§ **Work to complete**
What do the lines from the top of the data through the line with "S.cycles.caustics_refractive = False" say? Quote them exactly and include both ends.

§ **Listing**
▼▼▼
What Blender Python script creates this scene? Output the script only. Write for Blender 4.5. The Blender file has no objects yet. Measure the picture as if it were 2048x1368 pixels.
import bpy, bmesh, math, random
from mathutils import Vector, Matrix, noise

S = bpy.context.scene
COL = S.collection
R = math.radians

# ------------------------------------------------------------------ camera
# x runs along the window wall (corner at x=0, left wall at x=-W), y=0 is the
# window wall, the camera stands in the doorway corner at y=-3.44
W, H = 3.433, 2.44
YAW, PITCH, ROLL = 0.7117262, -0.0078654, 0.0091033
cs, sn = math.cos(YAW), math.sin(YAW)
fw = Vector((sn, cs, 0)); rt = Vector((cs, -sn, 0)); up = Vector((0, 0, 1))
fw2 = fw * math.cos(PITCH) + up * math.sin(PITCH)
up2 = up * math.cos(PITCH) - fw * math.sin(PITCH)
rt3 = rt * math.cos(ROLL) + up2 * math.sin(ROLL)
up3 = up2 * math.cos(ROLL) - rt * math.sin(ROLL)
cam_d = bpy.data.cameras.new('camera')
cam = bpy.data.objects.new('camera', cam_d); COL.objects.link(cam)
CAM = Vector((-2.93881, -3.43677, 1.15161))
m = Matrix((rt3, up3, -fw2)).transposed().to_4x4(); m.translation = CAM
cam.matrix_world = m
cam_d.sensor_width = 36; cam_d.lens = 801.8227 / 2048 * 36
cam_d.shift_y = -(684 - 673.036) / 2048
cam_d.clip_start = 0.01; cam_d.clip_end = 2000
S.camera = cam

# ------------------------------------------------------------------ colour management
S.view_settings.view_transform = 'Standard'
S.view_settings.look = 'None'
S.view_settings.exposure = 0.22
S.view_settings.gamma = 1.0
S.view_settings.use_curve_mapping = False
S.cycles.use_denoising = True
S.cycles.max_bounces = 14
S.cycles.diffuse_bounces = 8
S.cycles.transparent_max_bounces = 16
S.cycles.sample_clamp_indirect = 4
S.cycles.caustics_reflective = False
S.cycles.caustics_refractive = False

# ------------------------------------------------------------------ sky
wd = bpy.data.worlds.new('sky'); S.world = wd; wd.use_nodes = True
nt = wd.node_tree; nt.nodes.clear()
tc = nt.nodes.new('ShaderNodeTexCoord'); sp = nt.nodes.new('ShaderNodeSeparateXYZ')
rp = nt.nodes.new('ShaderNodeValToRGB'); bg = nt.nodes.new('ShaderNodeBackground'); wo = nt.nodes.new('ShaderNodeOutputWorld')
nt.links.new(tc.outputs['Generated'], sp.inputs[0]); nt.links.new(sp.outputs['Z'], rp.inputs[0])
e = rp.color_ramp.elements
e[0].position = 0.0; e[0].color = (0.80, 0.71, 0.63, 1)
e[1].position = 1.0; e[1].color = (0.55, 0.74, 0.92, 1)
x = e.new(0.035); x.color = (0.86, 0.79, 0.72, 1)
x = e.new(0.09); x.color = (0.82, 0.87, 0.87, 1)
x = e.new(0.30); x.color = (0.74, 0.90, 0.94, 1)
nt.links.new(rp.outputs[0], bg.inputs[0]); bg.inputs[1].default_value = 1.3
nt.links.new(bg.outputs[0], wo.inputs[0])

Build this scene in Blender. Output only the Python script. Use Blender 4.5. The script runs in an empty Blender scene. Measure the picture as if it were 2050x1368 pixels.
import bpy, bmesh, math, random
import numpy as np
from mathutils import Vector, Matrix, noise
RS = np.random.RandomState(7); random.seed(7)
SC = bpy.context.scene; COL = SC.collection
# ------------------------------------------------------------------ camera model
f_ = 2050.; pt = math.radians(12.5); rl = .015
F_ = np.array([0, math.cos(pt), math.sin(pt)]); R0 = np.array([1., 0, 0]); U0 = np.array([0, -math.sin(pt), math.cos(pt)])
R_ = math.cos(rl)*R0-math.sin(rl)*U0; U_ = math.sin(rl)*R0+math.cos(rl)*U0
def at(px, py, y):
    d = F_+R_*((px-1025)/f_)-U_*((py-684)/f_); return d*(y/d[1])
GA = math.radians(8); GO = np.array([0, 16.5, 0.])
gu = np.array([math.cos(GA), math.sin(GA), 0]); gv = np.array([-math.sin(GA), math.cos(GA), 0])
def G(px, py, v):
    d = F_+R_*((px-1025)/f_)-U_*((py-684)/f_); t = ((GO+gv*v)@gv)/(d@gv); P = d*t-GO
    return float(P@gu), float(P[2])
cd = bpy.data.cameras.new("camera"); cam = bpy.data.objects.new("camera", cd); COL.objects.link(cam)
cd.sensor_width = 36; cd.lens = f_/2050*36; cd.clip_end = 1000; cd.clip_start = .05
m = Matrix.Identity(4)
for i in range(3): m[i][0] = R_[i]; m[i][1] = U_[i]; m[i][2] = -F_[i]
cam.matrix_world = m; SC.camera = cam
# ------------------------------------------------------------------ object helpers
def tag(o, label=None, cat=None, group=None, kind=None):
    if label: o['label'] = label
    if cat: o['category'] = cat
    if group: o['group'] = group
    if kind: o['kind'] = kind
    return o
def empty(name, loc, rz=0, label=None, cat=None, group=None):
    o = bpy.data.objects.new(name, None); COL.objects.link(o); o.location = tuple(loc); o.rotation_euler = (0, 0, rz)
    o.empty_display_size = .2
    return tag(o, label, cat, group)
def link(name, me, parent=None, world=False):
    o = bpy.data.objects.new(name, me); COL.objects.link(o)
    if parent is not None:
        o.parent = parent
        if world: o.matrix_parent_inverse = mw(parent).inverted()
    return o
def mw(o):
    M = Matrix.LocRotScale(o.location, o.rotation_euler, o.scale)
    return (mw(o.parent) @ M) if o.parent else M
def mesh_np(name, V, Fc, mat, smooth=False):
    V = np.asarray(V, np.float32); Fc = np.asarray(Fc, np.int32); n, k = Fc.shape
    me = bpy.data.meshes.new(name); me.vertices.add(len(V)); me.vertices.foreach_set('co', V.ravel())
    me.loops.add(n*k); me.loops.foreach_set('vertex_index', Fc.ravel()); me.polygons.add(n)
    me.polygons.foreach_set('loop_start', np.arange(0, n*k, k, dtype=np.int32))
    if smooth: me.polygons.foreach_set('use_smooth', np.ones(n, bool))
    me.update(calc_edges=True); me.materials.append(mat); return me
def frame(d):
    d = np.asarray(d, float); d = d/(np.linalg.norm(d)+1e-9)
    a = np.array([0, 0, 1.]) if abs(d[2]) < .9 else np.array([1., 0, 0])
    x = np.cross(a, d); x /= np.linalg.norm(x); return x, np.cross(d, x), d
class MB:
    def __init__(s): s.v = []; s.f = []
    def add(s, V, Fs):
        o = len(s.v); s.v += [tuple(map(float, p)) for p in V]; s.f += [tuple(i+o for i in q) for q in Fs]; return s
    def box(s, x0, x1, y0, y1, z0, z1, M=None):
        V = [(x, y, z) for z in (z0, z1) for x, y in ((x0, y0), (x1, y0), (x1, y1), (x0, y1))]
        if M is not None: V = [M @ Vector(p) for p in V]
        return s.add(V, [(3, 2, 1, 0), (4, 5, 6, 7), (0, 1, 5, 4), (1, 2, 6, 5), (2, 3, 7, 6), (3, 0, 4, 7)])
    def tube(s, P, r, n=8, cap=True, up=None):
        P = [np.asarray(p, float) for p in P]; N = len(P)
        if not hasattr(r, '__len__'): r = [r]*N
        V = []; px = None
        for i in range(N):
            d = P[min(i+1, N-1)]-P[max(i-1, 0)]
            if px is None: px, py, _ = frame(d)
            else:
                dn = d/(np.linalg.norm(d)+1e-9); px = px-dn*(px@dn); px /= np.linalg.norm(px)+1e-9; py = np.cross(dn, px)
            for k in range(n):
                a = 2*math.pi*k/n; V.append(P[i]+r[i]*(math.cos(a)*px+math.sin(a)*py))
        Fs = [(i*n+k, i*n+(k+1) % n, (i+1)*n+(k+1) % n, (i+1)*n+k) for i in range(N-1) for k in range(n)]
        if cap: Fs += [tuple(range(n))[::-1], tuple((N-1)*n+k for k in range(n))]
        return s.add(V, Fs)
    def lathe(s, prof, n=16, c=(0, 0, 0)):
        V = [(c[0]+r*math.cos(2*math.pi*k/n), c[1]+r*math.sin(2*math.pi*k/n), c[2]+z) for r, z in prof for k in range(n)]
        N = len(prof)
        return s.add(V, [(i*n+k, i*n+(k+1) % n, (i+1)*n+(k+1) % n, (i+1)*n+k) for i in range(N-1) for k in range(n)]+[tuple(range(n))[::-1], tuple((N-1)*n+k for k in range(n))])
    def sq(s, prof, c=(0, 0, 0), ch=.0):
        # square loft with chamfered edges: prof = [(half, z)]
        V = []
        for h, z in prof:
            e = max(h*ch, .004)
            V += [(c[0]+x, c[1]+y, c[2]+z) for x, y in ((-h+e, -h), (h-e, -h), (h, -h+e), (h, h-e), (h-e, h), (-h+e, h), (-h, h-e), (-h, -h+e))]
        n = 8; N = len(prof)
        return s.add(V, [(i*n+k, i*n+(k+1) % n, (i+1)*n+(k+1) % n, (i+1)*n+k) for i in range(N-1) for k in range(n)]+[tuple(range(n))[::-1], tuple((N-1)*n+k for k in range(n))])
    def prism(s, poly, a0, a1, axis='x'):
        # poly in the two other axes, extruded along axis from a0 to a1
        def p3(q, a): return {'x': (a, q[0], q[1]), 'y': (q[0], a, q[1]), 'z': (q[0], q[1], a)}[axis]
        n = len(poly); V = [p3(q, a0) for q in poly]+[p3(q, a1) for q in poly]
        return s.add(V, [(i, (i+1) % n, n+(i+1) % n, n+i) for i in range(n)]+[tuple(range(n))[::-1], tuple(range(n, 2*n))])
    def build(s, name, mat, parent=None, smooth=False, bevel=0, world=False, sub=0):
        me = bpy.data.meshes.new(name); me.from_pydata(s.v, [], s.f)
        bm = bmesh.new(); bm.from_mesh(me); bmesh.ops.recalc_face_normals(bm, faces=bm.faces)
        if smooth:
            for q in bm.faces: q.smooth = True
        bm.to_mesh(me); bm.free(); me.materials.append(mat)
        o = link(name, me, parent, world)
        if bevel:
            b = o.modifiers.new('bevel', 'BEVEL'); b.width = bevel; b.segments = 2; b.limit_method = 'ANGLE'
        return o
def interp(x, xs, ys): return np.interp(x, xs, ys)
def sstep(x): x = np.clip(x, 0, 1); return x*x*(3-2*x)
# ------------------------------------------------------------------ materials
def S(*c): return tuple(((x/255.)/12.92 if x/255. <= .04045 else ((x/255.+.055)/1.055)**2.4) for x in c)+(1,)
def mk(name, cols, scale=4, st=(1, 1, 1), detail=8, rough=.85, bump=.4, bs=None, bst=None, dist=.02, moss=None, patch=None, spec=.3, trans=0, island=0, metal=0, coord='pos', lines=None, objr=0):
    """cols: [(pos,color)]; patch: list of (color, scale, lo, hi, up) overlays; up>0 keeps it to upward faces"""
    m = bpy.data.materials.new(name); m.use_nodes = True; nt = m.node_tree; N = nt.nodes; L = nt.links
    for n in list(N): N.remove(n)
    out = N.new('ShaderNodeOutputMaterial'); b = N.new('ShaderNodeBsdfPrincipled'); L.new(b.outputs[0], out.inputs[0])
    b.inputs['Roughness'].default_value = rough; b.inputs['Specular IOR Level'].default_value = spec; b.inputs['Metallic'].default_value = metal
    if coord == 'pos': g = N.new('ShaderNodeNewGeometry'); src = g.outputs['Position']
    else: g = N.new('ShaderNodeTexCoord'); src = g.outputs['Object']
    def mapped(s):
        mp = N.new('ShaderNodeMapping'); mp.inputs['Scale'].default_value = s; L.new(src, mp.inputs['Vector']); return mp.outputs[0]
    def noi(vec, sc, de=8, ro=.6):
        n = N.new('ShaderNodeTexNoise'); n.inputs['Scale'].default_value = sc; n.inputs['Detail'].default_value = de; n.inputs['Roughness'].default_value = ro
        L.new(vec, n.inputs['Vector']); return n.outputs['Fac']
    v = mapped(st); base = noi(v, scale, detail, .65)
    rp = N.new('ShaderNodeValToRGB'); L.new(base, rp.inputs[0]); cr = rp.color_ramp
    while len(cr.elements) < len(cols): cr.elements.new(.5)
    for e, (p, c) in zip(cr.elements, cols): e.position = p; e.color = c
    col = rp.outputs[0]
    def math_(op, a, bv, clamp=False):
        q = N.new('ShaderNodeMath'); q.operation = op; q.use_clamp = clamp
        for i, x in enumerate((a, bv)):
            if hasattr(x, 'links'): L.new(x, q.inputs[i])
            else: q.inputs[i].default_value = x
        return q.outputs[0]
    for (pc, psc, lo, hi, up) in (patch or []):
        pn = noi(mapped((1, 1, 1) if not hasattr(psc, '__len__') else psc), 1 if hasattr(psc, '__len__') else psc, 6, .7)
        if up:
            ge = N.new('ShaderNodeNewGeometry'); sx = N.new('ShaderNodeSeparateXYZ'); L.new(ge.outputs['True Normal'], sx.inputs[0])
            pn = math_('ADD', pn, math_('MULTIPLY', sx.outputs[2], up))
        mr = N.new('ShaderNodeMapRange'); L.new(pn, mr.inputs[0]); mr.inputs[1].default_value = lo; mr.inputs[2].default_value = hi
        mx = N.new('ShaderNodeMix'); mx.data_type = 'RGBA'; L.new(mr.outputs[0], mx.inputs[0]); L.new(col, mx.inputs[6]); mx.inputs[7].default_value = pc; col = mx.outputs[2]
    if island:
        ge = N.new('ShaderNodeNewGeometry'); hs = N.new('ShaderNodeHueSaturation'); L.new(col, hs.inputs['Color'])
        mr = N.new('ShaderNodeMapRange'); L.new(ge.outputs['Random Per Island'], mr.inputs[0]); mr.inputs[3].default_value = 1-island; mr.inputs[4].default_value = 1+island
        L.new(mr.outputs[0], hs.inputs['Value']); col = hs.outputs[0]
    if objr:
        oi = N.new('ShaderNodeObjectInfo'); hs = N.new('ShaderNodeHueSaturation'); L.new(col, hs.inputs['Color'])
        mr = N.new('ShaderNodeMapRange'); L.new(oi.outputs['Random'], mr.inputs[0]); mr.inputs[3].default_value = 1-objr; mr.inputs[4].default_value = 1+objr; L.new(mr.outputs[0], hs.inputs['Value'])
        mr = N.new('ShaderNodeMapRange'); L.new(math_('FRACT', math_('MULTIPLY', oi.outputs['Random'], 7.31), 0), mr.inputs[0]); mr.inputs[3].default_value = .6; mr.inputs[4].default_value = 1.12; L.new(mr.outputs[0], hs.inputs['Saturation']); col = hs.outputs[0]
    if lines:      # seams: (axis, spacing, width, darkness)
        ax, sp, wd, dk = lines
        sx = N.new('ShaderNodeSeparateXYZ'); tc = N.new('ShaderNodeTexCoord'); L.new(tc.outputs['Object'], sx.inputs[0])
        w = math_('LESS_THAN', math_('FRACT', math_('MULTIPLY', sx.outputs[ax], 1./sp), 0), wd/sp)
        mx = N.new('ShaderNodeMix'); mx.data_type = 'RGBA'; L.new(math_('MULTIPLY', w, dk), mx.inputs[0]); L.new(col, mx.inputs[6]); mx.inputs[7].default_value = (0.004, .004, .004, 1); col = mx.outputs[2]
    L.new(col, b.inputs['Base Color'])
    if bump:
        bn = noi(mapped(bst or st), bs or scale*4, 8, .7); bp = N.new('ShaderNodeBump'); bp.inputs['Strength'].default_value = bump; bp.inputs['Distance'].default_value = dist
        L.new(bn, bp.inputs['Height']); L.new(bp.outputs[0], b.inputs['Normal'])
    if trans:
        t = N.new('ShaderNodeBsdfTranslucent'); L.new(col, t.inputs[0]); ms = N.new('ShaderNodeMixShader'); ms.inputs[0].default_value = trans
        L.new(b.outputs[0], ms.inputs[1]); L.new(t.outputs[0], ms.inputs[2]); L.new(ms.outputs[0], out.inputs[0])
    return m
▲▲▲
§ **Result for this exercise**
What Blender Python script creates this scene? Output the script only. Write for Blender 4.5. The Blender file has no objects yet. Measure the picture as if it were 2048x1368 pixels.
import bpy, bmesh, math, random
from mathutils import Vector, Matrix, noise

S = bpy.context.scene
COL = S.collection
R = math.radians

# ------------------------------------------------------------------ camera
# x runs along the window wall (corner at x=0, left wall at x=-W), y=0 is the
# window wall, the camera stands in the doorway corner at y=-3.44
W, H = 3.433, 2.44
YAW, PITCH, ROLL = 0.7117262, -0.0078654, 0.0091033
cs, sn = math.cos(YAW), math.sin(YAW)
fw = Vector((sn, cs, 0)); rt = Vector((cs, -sn, 0)); up = Vector((0, 0, 1))
fw2 = fw * math.cos(PITCH) + up * math.sin(PITCH)
up2 = up * math.cos(PITCH) - fw * math.sin(PITCH)
rt3 = rt * math.cos(ROLL) + up2 * math.sin(ROLL)
up3 = up2 * math.cos(ROLL) - rt * math.sin(ROLL)
cam_d = bpy.data.cameras.new('camera')
cam = bpy.data.objects.new('camera', cam_d); COL.objects.link(cam)
CAM = Vector((-2.93881, -3.43677, 1.15161))
m = Matrix((rt3, up3, -fw2)).transposed().to_4x4(); m.translation = CAM
cam.matrix_world = m
cam_d.sensor_width = 36; cam_d.lens = 801.8227 / 2048 * 36
cam_d.shift_y = -(684 - 673.036) / 2048
cam_d.clip_start = 0.01; cam_d.clip_end = 2000
S.camera = cam

# ------------------------------------------------------------------ colour management
S.view_settings.view_transform = 'Standard'
S.view_settings.look = 'None'
S.view_settings.exposure = 0.22
S.view_settings.gamma = 1.0
S.view_settings.use_curve_mapping = False
S.cycles.use_denoising = True
S.cycles.max_bounces = 14
S.cycles.diffuse_bounces = 8
S.cycles.transparent_max_bounces = 16
S.cycles.sample_clamp_indirect = 4
S.cycles.caustics_reflective = False
S.cycles.caustics_refractive = False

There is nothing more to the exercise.